Police say Mr. Adkisson, an unemployed mechanical engineer, left a note listing his own inability to find a job as one reasons for his attack. He also railed against the Unitarian Universalist denomination as being "liberal," including the church's advocacy for gay rights. The FBI is investigating the shooting as a hate crime.

"This is not just violence in a vacuum," says Brian Levin, professor of criminal justice and director of the Study of Hate and Extremism at California State University, San Bernardino. "When they perceive themselves to have played by the rules, they will lash out indiscriminately not just at innocent people, but innocent people who symbolize what they believe has done them wrong."

To be sure, any direct connection between the shootings and the nation's economic woes is hard to verify, says Cecil Greek, a criminologist at Florida State University in Tallahassee. More likely, Mr.
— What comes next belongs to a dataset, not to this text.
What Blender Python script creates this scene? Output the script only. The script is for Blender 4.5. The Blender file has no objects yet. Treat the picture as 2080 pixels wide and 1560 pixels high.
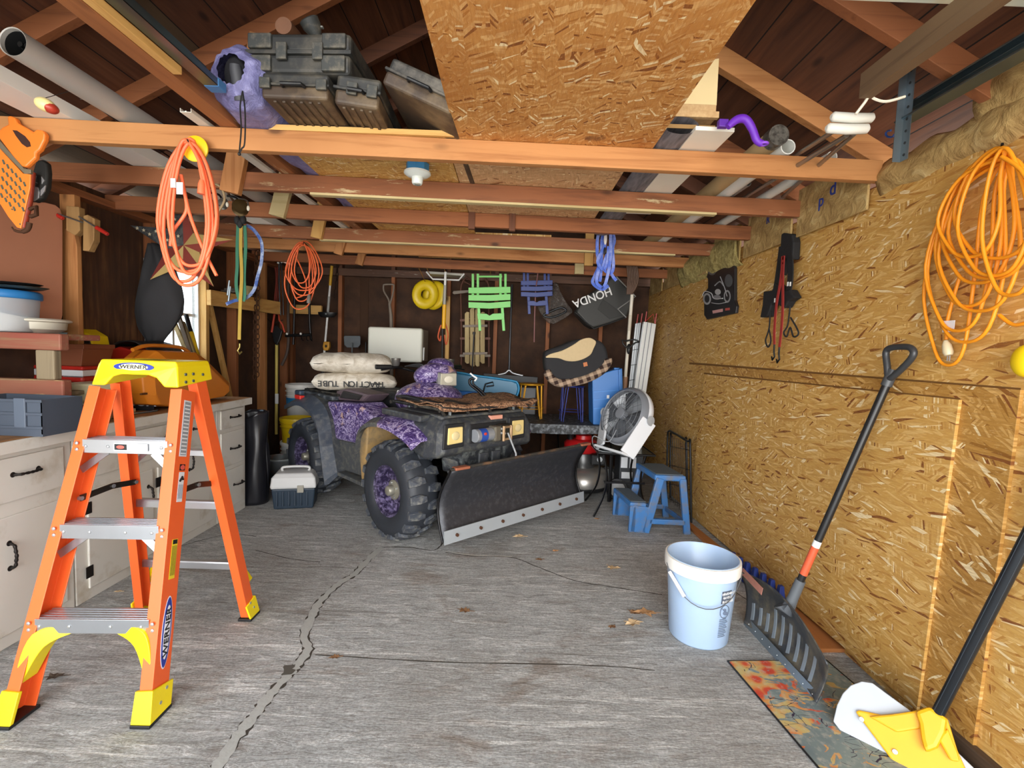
import bpy, bmesh, math, random
from mathutils import Vector as V, Matrix, noise
random.seed(11)
SC = bpy.context.scene
COL = SC.collection
PI = math.pi
R = math.radians
rnd = random.uniform

# ------------------------------------------------------------------ camera
FPX, CAMH, ROLL = 970.0, 1.35, 0.036
_d = V((0, 68, FPX)).normalized()
_x = V((math.cos(ROLL), -math.sin(ROLL), 0)); _x = (_x - _x.dot(_d) * _d).normalized()
_z = _x.cross(_d)
if _z.y < 0: _z = -_z
ROT = Matrix((_x, _d, _z))                      # camera vector (right, up, forward) -> world
cam_d = bpy.data.cameras.new('camera'); cam = bpy.data.objects.new('camera', cam_d); COL.objects.link(cam)
cam_d.sensor_width = 36; cam_d.lens = 36 * FPX / 2080; cam_d.clip_start = 0.02; cam_d.clip_end = 200
c0, c1, c2 = ROT.col[0], ROT.col[1], -ROT.col[2]
mw = Matrix(((c0[0], c1[0], c2[0], 0), (c0[1], c1[1], c2[1], 0), (c0[2], c1[2], c2[2], CAMH), (0, 0, 0, 1)))
cam.matrix_world = mw
SC.camera = cam
CAM = V((0, 0, CAMH))

# ------------------------------------------------------------------ world and light
W = bpy.data.worlds.new('world'); SC.world = W; W.use_nodes = True
wn = W.node_tree; wn.nodes.clear()
wo = wn.nodes.new('ShaderNodeOutputWorld'); wb = wn.nodes.new('ShaderNodeBackground')
tc = wn.nodes.new('ShaderNodeTexCoord'); sp = wn.nodes.new('ShaderNodeSeparateXYZ'); cr_ = wn.nodes.new('ShaderNodeValToRGB')
mr = wn.nodes.new('ShaderNodeMapRange'); mr.inputs[1].default_value = -1; mr.inputs[2].default_value = 1
wn.links.new(tc.outputs['Generated'], sp.inputs[0]); wn.links.new(sp.outputs['Z'], mr.inputs[0])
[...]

Greek says, Adkisson's alleged outburst may have been tied into suddenly jarred expectations – in his case, his ability to find a job and even stay on food stamps – at a time when a majority of Americans are questioning the country's course and many are feeling an economic pinch.

"It's not as much if things are good or bad economically, but more whether people know what the limits are, and what they can expect," says Greek. "If it's a period where everybody downsizes, or a period of raised expectations where nobody knows where the upper limits are, it can be a more dangerous period to live through in terms of the potential for people to act out strangely."